Die kulturelle Leistung solcher Bildungsbemühungen bestünde darin, einen besonderen Wert in einem diesseitigen Leben mit all seinen Unwägbarkeiten zu erkennen, sich diesen zu stellen und auszusetzen. Gerade mit Hilfe des Mediums Kunst haben wir ein hervorragendes Vehikel, uns in einen Abenteuerspielplatz des Lebens zu begeben, in dem dem menschlichen Gestaltungswillen (fast) keine Grenzen gesetzt sind. Es bleibt eine einzige Sicherheit, die darin liegt, dass es einmal zu Ende gehen wird.

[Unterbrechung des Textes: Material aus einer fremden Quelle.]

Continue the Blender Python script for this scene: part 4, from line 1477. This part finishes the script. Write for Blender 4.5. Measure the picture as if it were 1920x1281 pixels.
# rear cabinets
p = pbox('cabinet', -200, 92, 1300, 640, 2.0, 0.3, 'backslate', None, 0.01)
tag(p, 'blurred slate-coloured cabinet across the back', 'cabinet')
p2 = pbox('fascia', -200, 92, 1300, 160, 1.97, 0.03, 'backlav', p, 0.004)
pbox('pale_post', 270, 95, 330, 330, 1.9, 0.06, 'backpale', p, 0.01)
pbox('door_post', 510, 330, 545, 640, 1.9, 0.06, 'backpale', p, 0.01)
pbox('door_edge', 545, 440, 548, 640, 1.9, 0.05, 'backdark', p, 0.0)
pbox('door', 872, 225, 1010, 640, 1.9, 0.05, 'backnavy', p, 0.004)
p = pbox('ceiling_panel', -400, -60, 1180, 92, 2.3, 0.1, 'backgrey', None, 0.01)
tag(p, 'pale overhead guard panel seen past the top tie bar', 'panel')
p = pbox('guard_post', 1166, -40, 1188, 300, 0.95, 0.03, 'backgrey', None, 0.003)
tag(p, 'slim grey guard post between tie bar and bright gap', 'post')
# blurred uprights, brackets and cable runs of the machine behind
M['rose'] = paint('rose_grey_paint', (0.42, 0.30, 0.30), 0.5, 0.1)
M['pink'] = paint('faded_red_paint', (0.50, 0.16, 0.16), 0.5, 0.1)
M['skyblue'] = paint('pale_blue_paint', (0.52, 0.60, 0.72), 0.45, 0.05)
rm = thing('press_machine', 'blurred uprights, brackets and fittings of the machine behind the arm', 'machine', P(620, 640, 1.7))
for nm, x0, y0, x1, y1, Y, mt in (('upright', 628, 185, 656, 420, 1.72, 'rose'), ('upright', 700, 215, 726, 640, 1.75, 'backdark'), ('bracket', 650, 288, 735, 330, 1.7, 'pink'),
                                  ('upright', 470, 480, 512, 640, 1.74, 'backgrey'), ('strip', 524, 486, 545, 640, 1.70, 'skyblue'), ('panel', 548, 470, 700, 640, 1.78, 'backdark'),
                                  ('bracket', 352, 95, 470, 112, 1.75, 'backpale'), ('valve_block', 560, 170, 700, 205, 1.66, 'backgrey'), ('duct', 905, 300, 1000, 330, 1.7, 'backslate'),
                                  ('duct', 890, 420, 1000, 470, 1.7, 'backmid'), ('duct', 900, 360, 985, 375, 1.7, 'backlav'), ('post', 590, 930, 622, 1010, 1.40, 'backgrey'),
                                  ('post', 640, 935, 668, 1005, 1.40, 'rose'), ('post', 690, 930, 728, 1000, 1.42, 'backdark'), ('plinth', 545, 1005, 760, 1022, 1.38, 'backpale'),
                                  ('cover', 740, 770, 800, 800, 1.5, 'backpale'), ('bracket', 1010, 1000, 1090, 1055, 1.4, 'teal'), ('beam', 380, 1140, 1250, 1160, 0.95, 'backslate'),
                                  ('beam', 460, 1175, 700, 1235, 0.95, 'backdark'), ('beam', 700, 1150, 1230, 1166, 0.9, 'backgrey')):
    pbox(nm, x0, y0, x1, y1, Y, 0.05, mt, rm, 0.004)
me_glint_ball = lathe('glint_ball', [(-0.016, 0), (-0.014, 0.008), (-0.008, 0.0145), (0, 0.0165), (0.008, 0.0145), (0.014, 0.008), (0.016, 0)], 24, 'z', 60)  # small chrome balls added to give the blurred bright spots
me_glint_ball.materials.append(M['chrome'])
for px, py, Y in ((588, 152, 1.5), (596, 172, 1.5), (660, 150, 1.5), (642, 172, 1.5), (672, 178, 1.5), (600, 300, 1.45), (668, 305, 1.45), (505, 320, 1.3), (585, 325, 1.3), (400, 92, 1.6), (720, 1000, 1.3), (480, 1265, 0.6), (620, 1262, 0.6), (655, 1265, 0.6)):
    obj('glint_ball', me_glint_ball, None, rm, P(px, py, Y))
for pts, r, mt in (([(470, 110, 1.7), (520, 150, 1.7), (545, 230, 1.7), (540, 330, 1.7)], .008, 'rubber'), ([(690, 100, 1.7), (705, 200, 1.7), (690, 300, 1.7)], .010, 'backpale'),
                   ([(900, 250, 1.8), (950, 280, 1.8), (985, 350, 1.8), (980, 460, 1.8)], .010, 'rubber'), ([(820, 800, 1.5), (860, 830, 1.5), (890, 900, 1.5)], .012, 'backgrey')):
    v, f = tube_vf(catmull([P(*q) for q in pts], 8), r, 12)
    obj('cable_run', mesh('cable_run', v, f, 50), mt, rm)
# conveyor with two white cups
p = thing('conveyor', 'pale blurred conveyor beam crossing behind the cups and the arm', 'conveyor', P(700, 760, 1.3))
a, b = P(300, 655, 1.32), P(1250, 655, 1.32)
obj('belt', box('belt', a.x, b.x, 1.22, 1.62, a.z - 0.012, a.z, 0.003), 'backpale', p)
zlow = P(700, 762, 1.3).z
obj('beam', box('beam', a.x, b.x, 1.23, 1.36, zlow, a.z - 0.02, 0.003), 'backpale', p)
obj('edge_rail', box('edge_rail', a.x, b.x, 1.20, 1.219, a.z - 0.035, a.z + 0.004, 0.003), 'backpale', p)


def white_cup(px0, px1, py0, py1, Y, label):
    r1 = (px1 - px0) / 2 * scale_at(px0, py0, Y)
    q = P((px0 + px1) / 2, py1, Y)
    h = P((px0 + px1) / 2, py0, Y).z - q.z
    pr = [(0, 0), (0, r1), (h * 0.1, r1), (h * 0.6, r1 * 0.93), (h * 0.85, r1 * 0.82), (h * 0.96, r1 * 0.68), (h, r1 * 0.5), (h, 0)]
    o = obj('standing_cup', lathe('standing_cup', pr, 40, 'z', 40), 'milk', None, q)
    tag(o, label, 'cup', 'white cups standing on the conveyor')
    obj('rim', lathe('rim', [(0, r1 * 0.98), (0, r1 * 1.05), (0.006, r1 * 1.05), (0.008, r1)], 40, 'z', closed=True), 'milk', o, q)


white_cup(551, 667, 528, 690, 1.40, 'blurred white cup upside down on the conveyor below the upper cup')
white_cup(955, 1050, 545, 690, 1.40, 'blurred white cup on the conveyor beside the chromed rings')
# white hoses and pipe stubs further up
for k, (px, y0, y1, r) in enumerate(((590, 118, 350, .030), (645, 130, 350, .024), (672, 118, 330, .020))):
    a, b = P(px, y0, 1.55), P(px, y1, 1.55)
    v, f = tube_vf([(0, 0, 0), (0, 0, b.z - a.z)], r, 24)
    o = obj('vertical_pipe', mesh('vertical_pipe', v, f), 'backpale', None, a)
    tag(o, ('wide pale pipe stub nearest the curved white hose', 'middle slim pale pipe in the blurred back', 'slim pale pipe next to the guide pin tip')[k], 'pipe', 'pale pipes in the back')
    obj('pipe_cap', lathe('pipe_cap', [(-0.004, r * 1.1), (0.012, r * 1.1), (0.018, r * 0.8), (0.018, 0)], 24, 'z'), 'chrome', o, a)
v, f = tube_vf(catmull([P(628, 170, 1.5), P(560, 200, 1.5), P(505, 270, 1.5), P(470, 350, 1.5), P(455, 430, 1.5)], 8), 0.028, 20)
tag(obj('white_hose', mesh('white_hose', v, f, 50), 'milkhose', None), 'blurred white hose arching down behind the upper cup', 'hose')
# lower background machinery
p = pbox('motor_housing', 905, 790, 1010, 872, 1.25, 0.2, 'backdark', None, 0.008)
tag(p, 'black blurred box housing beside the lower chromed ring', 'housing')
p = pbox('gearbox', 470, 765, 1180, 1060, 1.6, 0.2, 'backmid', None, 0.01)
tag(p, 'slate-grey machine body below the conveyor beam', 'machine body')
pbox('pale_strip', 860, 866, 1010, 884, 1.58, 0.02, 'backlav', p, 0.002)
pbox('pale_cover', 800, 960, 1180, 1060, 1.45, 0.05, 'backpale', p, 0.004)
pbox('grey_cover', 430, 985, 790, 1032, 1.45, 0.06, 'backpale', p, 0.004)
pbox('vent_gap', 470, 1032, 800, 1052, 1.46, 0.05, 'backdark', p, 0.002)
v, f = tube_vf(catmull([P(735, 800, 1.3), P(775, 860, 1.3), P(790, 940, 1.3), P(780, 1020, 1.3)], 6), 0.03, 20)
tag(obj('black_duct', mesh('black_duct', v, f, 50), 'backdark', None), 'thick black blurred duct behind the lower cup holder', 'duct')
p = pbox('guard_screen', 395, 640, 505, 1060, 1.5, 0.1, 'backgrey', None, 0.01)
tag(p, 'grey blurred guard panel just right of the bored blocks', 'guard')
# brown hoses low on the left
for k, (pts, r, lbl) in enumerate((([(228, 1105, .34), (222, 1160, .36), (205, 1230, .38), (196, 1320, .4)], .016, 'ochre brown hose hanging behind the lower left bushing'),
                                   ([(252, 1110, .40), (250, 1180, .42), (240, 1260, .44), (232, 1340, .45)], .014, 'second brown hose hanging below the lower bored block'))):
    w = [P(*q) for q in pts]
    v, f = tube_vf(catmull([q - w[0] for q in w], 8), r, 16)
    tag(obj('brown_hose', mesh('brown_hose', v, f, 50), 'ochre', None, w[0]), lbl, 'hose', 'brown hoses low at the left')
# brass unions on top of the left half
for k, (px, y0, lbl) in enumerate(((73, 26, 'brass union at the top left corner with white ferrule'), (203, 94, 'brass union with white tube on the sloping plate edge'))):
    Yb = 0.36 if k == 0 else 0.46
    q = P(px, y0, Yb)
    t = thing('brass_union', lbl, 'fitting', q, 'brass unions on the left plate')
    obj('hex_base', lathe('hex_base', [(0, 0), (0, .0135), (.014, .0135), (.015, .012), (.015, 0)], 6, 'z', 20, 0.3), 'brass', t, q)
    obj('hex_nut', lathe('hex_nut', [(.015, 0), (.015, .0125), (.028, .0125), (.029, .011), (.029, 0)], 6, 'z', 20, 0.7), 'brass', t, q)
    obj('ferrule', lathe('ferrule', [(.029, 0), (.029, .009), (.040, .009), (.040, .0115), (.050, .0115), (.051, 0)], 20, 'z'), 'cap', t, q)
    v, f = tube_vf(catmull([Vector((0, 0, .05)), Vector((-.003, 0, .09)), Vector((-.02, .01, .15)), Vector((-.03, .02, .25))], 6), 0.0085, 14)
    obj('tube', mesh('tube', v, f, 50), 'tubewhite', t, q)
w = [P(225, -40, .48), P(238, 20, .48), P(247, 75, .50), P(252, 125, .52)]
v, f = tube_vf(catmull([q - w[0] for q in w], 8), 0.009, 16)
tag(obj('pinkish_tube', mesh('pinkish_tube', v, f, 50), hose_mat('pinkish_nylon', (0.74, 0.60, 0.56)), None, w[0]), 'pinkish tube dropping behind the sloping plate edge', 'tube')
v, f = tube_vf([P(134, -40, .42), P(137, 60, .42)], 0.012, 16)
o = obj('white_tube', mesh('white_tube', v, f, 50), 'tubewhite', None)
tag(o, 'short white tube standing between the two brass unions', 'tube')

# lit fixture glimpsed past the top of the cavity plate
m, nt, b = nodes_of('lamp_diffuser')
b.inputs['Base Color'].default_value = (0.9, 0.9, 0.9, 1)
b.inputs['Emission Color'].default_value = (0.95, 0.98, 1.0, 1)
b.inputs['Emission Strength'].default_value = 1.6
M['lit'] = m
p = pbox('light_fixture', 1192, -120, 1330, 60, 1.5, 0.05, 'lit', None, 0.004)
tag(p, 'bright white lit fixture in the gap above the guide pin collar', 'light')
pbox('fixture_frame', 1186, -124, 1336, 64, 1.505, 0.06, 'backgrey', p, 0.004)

Was wir uns mit einer Integration des Todes ins Leben ersparen würden, zeigen die gegenwärtigen Grausamkeiten, die auf dem Willen gründen, die menschliche Endlichkeit zu vermeiden und durch ein wie immer ausgeschmücktes Jenseits, in der diese Endlichkeit außer Kraft gesetzt erscheint, zu ersetzen. Das Ergebnis ist eine paradoxe Todessehnsucht, im Rahmen dessen der – manchmal sogar freiwillige und vorzeitige- Tod als notwendige Durchgangsstation interpretiert wird, um dorthin zu gelangen, wo die Kräfte der Endlichkeit überwunden erscheinen. Zurück bleibt die Verachtung für eine Welt, die es nicht schafft, den Tod so ins Leben zu integrieren und in der wir nicht in der Lage sind, die Hoffnungen auf ein ewiges Leben zu Ende gedacht als das zu erkennen, was es ist, als eine unlebbare Horrorvision. Immerhin ist da weit und breit keiner mehr, der uns erzählen wollte, ob da drüben einer ist,der da riefe: „Lazarus, hierher, heraus!“ Und wir uns allenfalls auch dort wie ein Hund fühlen müssten.

Setzt Unsterblichkeit Eigenschaftslosigkeit voraus?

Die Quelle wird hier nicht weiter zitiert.